Lo stupore che proviamo di fronte a questa rivelazione ci suggerisce anche una parola pertinente all’occasione che ci ha radunati qui oggi.
Ma è proprio vero che Dio abita sulla terra? si chiede il re Salomone dopo aver costruito il tempio a Gerusalemme. Ecco, i cieli e i cieli dei cieli non possono contenerti, tanto meno questa casa che io ho costruito! (1Re 8, 27). Potrebbe essere la domanda di una delle nostre Missionarie. Guardando a questa casa, finalmente ristrutturata e lucente al sole di questa tarda primavera romana, qualcuna di loro potrebbe fermarsi un istante e chiedersi: “Ma è proprio possibile che io incontri Dio qui, tra queste mura, nello stretto di queste salette e uffici già fin troppo gremiti di persone? Proprio qui, nello stretto di questi pochi rapporti, in questo punto concreto e così limitato?”. Potrebbe essere anche la domanda di un marito o di una moglie, se si fermassero a riflettere sulla loro casa. Perché ogni casa, ogni compagnia sincera, è questa strettoia per cui Dio chiede di passare.
La risposta sgorga sicura dalla nostra fede e dalla nostra esperienza: sì, è possibile! Di più: questo luogo esiste per rendere questo incontro possibile. Per questo, ogni volta che ci raduniamo per l’incontro della casa, cantiamo le parole dell’inno ambrosiano Christe cunctorum e abbiamo molte volte meditato sulle strofe che cominciano con la parola hic, qui:
o stupore che p
«Qui le sante acque sciolgono le colpe
dei peccatori e ne annullano le pene […].
Qui è data salute agli infermi, aiuto ai deboli,
la vista ai ciechi: qui dalla colpa, o Cristo, tu ci liberi […].
Qui è annullata la presa feroce del demonio:
il mostro caparbio ha paura […].
Questo è il luogo realmente chiamato corte
del Re celeste, porta splendente del cielo […]».
Colui che i cieli non possono contenere si è chiuso nel ventre di una donna e si chiude di nuovo ogni giorno per noi in un pezzo di pane e in un sorso di vino. Si fa contenere dalla materia che sostiene la nostra vita, si chiude in uno spazio e in un tempo determinati, si lega a volti ben definiti, per venirci incontro, per rimanere con noi.
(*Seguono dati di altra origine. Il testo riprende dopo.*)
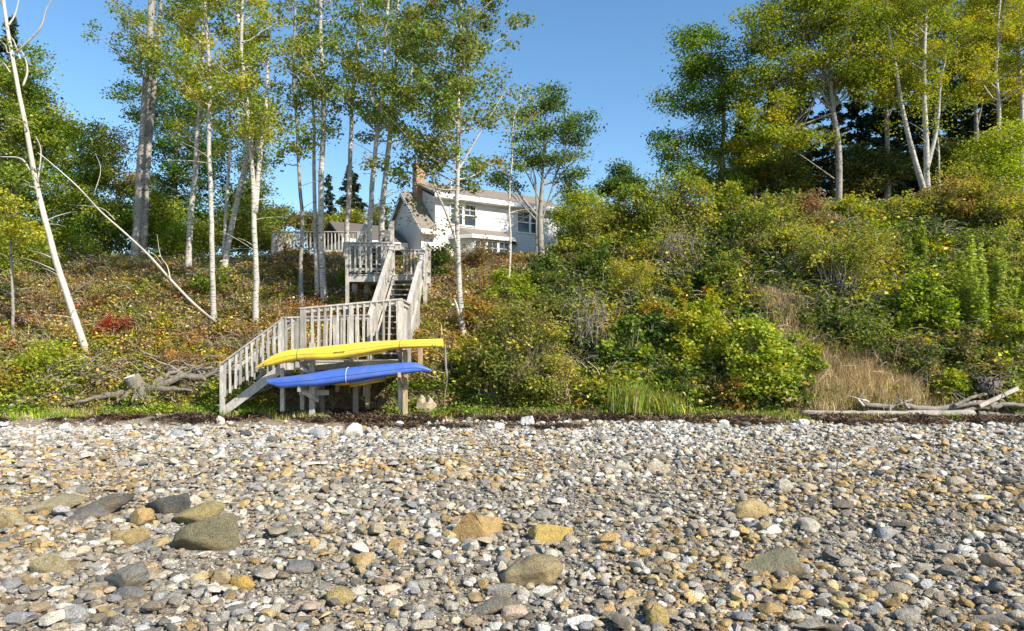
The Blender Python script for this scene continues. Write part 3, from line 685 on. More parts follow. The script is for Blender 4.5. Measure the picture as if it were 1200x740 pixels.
def spruce(px, Y, top_py, wpx, label, pal='spruce', name='spruce_tree', n=9000, low=.12, tr=5, dens=1.0):
    b0 = TB(px, Y); top = P(px, top_py, Y); Ht = top[2]-b0[2]; e = empty(name, b0, label, 'tree', 'dark spruces in the background'); g = G(); t = G()
    t.tube(np.linspace(b0-[0, 0, .2], top, 10), np.linspace(tr*Y/F/2, .015, 10), 7)
    nb = int(Ht*11); Wd = wpx*Y/F/2; C = []; D = []
    for k in range(nb):
        u = (k+R.random())/nb; zz = low+(1-low)*u; L = Wd*(1-zz)**.8*R.uniform(.6, 1.15)+.12; a = R.uniform(0, 6.28)
        s = b0+(top-b0)*zz; d = np.array([math.cos(a), math.sin(a), 0]); ep = s+d*L+[0, 0, L*(-.25+.35*zz)]
        q = bez(s, ep, -.1*L, 5); t.tube(q, np.linspace(.02, .005, 5), 3, cap=False)
        m = int(n/nb*L/Wd*1.9)+6; uu = R.random(m)**.7; pos = s+(ep-s)*uu[:, None]
        sd = np.array([-d[1], d[0], 0]); pos += sd*R.normal(size=(m, 1))*.18*L*(1.1-uu[:, None])+R.normal(size=(m, 3))*[.05, .05, .07]-[0, 0, .08]
        C.append(pos); D.append(np.tile(d+[0, 0, -.2], (m, 1)))
    t.build('trunk', 'dark_bark', e, smooth=True)
    C = np.vstack(C); D = np.vstack(D)
    g.leaves(C, .34*R.uniform(.6, 1.3, len(C)), pick(pal, len(C), .25), .5, .2, D).build('crown', 'needle', e); return e

BG = None
# --- slender pale trees on the left slope (picture points of each trunk)
slender([(106, 418), (100, 410), (90, 380), (72, 325), (52, 255), (40, 205), (28, 140), (14, 60), (2, -20)], 11, .5, .9, 5, 'birch', 'bare leaning white trunk at the left with a curved foot and almost no leaves',
        extra=(([(10, 30), (18, 16), (24, -10)], 2.2, .2), ([(18, 62), (30, 52), (48, 32), (53, 14), (60, 0), (62, -12)], 2.6, -.4), ([(36, 200), (24, 186), (0, 184)], 3, .2), ([(27, 101), (32, 85), (30, 70), (24, 58)], 2.6, .3), ([(44, 215), (48, 178), (42, 160)], 2, 0), ([(24, 70), (14, 45), (0, 42)], 1.8, .3), ([(12, 85), (4, 74), (-6, 72)], 1.6, .2)), bark='pale_bark', dens=.25, bare_low=8, taper=.4)
slender([(160, 310), (163, 250), (166, 190), (171, 120), (176, 60), (178, -20)], 15, .62, 2.0, 22, 'birch', 'thick grey twin trunked tree on top of the left slope',
        extra=(([(168, 300), (172, 200), (180, 110), (186, 40), (190, -20)], 9, .5, 10),), bark='grey_bark', name='poplar_tree', bare_low=2, dens=1.3, taper=.6)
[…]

La grande solennità con cui la Chiesa celebra la festa di oggi, adorando il Corpo e il Sangue di Cristo, ci segnala che questo è l’evento centrale della nostra vita e della vita del mondo: la venuta di Dio fra noi. E noi rispondiamo alla Chiesa, nostra madre, che vogliamo rivivere consapevolmente questa venuta, tutte le volte che si ripete. Vogliamo accogliere Colui che viene nel mondo (Gv 11, 27), pieni di coscienza e di partecipazione al miracolo che riaccade sull’altare, ogniqualvolta vengono pronunciate dal sacerdote le parole di Gesù: «Prendete, questo è il mio corpo» (Mc 14, 22) e «Questo è il mio sangue dell’alleanza, che è versato per molti» (Mc 14, 24). E vogliamo accogliere Colui che viene nel nostro mondo, nel tempo e nello spazio che abitiamo, ogniqualvolta il fratello o la sorella con cui viviamo diventano per grazia un segno della presenza salvifica di Dio e il loro limite diventa realmente «porta splendente del cielo».